Ma c’è anche una terza guerra in atto proprio in Italia, alla quale Gallo non manca di dare attenzione. L’autore si riferisce alla ‘guerra’ condotta contro le persone migranti, diventati il nemico pubblico e colpevolizzati di tutto il disagio divampante nella società. Le politiche di esclusione ai titolari del diritto all’asilo – come le politiche di delocalizzazione del problema, spostare i migranti con tutti i loro diritti e i loro bisogni fuori dai confini italiani – sono esempi della politica repressiva contro un esercito sbarcato con solo i sandali ai piedi. Conviene al governo Meloni esternalizzare il problema, cioè deportare le persone migranti, contro il diritto internazionale, in Paesi dove finiscono in mano a dittatori senza scrupoli.
Riferendosi al nesso tra Democrazia e Pace, relativo sia alla politica interna che a quella internazionale, Gallo, mette sempre al centro il dialogo.

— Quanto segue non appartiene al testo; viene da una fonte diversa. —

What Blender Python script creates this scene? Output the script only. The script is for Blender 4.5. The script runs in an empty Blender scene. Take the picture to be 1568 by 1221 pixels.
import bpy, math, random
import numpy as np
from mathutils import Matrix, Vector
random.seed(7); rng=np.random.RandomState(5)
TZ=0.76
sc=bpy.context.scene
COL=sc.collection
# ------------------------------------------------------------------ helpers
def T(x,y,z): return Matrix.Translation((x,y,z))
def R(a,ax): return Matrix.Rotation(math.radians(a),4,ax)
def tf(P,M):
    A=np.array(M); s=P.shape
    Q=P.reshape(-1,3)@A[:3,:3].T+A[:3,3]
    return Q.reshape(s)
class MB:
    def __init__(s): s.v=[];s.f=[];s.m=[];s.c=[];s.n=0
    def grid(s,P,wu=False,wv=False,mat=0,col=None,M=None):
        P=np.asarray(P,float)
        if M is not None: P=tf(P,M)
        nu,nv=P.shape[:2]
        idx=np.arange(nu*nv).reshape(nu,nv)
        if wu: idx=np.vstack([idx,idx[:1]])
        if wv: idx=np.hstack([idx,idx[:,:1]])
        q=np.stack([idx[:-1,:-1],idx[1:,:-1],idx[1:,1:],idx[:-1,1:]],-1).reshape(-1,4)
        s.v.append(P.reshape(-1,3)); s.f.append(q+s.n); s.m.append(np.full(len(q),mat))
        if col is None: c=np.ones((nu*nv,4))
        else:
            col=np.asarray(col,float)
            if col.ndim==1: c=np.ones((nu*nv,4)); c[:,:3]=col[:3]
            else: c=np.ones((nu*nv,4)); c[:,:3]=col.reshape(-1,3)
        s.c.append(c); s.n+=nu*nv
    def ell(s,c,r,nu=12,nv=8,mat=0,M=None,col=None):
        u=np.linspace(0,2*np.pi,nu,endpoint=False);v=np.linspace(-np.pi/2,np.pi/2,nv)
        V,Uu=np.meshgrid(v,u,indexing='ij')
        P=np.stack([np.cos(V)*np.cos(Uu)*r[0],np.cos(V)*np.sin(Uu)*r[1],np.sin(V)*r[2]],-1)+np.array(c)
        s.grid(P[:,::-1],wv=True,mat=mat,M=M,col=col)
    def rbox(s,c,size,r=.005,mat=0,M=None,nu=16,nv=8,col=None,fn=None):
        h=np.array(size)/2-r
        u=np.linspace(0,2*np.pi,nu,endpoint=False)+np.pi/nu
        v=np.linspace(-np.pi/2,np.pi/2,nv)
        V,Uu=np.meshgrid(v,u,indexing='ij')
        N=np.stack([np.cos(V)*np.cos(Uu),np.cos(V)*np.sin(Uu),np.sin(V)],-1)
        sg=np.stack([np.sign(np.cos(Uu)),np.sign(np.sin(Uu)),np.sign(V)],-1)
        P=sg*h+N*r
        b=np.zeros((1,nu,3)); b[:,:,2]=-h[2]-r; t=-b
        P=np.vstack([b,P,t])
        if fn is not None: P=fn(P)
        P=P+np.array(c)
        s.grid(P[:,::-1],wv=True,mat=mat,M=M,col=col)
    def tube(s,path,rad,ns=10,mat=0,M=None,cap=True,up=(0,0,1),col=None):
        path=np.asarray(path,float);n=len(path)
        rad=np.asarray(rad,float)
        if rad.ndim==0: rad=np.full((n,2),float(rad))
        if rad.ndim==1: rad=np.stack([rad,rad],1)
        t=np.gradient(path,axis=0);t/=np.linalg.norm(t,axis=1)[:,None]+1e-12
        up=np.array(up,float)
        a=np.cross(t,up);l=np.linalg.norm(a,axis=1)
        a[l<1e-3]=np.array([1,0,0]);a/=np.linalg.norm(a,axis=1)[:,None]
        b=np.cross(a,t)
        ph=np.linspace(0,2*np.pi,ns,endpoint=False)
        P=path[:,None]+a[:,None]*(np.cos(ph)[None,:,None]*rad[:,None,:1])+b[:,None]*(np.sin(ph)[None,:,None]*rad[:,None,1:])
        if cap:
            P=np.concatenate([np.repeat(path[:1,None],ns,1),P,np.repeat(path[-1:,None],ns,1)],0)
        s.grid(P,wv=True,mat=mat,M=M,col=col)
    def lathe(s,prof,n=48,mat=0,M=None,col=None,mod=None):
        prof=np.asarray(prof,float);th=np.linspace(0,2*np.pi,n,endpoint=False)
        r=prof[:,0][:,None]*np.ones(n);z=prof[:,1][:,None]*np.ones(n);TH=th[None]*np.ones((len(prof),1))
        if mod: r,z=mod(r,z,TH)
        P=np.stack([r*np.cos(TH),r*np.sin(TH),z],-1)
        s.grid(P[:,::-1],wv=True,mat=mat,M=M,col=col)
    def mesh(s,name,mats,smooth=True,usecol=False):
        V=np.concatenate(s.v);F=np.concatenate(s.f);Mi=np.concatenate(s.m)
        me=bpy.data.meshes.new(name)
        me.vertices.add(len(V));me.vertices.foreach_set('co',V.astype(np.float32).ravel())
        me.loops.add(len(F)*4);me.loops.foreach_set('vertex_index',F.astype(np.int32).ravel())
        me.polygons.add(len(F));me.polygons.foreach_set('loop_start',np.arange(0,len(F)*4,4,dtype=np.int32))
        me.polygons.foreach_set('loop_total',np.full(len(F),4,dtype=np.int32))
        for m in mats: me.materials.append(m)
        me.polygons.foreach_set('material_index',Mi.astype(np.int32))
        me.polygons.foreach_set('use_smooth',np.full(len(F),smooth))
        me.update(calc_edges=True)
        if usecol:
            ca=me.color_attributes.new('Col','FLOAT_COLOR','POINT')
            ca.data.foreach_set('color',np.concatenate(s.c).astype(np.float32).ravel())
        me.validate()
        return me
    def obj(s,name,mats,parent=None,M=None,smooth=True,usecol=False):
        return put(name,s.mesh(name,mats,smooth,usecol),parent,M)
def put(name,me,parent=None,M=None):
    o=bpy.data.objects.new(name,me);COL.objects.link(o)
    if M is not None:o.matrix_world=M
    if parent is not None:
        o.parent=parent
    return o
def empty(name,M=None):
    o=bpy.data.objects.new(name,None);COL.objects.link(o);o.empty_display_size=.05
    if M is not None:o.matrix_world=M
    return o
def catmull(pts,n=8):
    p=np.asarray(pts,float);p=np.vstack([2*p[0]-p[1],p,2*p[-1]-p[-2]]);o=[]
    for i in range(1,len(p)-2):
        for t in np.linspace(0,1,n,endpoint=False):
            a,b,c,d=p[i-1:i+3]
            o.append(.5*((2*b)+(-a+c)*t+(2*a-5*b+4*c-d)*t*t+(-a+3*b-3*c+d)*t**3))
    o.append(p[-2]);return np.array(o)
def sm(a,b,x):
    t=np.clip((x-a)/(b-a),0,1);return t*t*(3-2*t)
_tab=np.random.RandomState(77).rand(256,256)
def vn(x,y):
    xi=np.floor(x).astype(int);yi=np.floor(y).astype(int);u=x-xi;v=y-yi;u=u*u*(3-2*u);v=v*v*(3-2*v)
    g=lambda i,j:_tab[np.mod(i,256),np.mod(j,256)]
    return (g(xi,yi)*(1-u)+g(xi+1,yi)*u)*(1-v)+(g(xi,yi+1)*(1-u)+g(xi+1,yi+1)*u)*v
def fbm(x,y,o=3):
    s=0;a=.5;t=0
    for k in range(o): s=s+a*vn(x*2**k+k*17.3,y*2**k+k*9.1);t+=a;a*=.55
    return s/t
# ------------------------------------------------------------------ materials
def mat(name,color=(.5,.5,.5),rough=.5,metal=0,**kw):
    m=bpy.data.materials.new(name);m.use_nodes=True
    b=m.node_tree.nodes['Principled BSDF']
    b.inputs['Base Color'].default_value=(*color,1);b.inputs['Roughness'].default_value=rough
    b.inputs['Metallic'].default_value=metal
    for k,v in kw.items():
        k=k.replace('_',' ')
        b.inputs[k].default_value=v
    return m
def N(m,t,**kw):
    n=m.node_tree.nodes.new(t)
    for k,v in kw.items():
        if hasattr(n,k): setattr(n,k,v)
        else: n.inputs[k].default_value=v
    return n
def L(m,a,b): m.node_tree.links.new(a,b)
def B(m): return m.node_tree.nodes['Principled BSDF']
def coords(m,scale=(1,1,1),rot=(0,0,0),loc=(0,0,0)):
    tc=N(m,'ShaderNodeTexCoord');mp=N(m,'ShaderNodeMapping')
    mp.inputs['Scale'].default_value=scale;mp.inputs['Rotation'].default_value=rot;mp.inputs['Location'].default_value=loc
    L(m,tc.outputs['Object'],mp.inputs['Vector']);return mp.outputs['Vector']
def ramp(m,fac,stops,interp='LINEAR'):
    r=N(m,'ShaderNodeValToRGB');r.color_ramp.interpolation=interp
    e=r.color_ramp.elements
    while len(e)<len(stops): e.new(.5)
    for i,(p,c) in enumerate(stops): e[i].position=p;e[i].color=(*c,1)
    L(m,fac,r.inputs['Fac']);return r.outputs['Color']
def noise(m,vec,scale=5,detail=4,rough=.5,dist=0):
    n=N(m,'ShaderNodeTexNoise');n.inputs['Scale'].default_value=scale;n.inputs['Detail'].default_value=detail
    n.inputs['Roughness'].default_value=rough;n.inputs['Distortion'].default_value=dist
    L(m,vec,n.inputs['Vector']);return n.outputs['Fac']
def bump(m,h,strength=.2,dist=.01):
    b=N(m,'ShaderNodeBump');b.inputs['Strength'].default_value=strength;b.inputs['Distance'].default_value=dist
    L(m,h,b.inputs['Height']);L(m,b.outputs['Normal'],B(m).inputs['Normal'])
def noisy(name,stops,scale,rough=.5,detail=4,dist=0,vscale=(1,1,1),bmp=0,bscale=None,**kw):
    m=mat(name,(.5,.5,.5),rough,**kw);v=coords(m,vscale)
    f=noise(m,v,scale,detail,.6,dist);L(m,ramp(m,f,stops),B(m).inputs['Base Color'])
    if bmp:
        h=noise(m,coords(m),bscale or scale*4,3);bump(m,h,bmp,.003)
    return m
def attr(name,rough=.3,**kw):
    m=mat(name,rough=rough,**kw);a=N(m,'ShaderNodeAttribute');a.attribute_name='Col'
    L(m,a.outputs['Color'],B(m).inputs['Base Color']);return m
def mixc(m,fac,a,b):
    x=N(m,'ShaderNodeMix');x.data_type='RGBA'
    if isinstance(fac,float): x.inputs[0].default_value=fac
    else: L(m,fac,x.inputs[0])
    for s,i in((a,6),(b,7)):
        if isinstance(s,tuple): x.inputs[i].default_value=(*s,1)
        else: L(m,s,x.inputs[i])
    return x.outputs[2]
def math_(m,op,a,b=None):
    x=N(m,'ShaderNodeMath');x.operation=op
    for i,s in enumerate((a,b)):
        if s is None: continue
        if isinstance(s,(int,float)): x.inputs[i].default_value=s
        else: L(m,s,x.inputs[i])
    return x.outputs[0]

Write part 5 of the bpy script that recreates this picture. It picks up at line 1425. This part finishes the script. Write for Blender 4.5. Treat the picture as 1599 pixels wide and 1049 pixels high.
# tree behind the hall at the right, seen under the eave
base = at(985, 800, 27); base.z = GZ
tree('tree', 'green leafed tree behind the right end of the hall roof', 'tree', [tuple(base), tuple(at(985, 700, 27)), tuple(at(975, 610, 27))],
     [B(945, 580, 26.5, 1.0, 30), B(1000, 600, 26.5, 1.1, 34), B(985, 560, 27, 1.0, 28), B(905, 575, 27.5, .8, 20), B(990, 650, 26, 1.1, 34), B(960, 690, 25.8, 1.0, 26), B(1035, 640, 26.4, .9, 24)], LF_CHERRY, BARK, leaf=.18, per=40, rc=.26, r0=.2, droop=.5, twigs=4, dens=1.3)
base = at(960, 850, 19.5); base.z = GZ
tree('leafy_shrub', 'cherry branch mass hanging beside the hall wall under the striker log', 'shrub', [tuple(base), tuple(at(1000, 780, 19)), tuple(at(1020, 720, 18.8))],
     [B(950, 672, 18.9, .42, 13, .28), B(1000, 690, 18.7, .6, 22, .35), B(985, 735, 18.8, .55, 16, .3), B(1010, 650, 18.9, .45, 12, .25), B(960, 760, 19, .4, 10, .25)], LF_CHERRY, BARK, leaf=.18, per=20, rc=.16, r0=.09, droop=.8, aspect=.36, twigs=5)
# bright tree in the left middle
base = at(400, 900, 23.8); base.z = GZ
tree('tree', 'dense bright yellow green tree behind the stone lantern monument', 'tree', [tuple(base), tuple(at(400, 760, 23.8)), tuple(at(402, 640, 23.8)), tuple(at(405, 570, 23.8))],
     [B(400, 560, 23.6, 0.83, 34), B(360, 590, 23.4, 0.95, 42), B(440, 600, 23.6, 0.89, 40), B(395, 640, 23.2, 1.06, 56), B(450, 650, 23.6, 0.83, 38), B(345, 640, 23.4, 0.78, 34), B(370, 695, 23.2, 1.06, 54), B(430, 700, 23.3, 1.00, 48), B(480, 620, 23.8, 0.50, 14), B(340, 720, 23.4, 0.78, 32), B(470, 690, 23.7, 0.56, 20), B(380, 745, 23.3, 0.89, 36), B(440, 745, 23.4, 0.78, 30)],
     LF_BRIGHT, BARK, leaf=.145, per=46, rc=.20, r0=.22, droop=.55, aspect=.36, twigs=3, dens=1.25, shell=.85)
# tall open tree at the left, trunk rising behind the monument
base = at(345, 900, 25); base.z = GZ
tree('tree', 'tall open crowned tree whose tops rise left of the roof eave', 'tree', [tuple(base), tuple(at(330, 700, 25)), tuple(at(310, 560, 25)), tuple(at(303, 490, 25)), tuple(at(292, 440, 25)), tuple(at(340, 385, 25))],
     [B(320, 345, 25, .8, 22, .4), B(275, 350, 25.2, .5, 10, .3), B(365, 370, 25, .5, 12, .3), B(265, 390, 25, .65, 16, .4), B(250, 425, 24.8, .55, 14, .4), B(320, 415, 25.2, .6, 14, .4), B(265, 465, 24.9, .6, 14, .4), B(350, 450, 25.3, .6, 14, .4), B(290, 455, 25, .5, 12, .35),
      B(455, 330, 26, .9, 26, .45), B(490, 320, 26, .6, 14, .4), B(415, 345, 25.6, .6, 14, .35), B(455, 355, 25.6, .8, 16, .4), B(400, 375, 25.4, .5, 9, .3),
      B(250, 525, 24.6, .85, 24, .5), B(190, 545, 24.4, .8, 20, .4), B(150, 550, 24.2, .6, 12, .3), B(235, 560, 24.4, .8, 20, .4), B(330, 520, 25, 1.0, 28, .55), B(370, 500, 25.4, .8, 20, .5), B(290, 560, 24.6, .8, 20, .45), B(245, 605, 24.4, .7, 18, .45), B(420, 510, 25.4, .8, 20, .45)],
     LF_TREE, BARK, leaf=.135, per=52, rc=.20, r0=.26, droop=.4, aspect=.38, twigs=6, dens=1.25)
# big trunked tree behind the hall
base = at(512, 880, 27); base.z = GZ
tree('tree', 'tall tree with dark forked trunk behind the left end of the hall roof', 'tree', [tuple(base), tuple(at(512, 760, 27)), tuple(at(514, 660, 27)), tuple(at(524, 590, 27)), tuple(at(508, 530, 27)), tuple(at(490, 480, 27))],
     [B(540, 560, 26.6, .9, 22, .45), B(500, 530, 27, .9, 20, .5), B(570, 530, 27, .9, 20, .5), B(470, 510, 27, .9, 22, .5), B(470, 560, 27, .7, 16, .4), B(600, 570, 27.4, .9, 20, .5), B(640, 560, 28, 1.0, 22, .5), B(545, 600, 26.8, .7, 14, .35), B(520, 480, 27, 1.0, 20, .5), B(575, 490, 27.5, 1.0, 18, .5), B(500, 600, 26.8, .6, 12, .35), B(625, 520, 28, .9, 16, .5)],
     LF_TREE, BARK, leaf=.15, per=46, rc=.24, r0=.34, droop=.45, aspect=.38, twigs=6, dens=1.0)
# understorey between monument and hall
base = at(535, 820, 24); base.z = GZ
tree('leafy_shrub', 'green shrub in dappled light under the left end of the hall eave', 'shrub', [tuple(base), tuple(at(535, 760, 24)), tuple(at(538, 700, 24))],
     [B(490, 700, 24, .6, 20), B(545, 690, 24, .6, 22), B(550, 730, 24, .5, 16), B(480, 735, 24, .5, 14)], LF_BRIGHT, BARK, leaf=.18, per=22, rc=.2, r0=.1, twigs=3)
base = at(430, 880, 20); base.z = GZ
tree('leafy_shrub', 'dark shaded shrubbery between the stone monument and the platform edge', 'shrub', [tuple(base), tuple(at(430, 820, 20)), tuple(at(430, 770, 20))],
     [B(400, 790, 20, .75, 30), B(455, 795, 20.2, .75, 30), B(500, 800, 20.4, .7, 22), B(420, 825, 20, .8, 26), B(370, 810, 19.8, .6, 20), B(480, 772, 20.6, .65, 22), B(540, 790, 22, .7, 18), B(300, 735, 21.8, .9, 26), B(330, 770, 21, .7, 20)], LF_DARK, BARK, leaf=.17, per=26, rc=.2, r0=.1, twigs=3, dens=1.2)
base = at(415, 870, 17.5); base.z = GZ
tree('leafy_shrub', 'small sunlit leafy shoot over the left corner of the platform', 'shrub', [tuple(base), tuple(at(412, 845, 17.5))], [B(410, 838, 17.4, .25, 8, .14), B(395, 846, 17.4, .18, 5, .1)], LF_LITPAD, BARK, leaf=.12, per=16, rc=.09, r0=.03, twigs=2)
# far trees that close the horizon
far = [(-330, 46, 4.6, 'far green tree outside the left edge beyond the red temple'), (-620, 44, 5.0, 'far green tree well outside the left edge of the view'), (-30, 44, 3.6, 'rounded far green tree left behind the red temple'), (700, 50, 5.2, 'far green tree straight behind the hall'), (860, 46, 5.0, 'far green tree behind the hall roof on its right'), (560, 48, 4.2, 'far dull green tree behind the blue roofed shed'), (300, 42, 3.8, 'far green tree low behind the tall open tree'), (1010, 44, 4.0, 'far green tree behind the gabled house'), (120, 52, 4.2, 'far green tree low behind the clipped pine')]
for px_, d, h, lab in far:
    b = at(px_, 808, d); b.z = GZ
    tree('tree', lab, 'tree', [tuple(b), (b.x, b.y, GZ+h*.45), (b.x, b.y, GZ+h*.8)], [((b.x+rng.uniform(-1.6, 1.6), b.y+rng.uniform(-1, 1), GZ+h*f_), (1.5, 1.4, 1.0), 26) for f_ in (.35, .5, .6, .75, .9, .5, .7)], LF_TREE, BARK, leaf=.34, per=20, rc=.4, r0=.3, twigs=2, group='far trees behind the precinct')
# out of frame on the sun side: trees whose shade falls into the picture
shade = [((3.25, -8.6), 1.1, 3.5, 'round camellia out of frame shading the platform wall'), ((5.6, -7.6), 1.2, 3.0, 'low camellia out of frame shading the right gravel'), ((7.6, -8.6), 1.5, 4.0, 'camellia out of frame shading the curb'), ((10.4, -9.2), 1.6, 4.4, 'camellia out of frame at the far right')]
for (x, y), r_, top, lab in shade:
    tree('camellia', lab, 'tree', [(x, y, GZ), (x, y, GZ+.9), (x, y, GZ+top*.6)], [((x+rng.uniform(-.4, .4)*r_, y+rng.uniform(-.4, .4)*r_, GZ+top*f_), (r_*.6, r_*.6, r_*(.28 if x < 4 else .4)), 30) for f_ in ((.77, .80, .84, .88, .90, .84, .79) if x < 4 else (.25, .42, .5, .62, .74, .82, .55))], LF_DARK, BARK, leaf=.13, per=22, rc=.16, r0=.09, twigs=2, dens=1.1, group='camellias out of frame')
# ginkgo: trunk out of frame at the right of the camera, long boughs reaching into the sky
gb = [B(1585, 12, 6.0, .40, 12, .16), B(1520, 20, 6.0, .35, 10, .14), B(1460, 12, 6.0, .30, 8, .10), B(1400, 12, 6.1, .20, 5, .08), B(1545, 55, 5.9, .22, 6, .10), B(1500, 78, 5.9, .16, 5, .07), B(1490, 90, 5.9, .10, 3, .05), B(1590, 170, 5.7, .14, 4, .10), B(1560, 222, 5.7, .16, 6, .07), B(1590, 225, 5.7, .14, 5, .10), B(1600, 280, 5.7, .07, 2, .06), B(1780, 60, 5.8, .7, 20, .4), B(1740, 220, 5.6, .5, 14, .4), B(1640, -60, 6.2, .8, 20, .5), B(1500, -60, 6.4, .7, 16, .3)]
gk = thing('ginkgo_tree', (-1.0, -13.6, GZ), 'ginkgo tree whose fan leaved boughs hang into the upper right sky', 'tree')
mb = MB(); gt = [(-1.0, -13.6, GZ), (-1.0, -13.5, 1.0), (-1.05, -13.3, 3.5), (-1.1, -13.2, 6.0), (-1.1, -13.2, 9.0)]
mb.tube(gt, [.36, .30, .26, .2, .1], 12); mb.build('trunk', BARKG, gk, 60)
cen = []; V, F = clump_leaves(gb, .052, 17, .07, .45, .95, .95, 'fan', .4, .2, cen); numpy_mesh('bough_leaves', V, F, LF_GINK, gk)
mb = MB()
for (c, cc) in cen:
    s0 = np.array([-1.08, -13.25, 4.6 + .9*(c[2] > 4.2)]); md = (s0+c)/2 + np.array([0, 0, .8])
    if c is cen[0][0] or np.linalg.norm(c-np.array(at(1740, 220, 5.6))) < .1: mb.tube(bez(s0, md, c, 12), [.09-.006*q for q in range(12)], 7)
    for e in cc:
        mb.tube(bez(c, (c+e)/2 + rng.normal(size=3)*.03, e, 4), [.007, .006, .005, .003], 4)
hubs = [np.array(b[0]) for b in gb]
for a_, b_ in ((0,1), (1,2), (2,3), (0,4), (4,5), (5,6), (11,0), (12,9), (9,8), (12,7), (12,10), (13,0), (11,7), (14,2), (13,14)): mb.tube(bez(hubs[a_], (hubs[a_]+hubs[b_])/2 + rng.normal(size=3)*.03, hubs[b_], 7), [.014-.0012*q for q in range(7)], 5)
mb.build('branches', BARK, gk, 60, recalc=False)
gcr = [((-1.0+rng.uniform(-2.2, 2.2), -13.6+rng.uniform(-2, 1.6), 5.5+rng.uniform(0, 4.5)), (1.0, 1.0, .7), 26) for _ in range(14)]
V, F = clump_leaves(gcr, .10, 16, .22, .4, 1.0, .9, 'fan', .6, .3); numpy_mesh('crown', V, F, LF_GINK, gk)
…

Inoltre indica il nesso opposto, quello tra Autoritarismo e Guerra, e fa notare i pericoli che porta il vento di sovranismo in Europa. Senza dimenticare che la democrazia, per essere sana e robusta, deve poggiare sull’equilibrio dei poteri, tra legislativo ed esecutivo, con l’indipendenza del potere giudiziario, per la tutela dei diritti di tutti, soprattutto dei soggetti più deboli e vulnerabili come le persone migranti.
Il “magistrato pacifista” conclude con un augurio sentito: che la tempesta perfetta, con le guerre che infuriano e il vento sovranista che soffia, non ci faccia abbandonare allo sconforto e alla depressione. Auspica, anzi, che la gravità della situazione ci dia la spinta per ritrovare nuovo spirito ed energia inaspettata, per creare un grande movimento di Pace, una coscienza collettiva, dotata della consapevolezza del ripudio della guerra.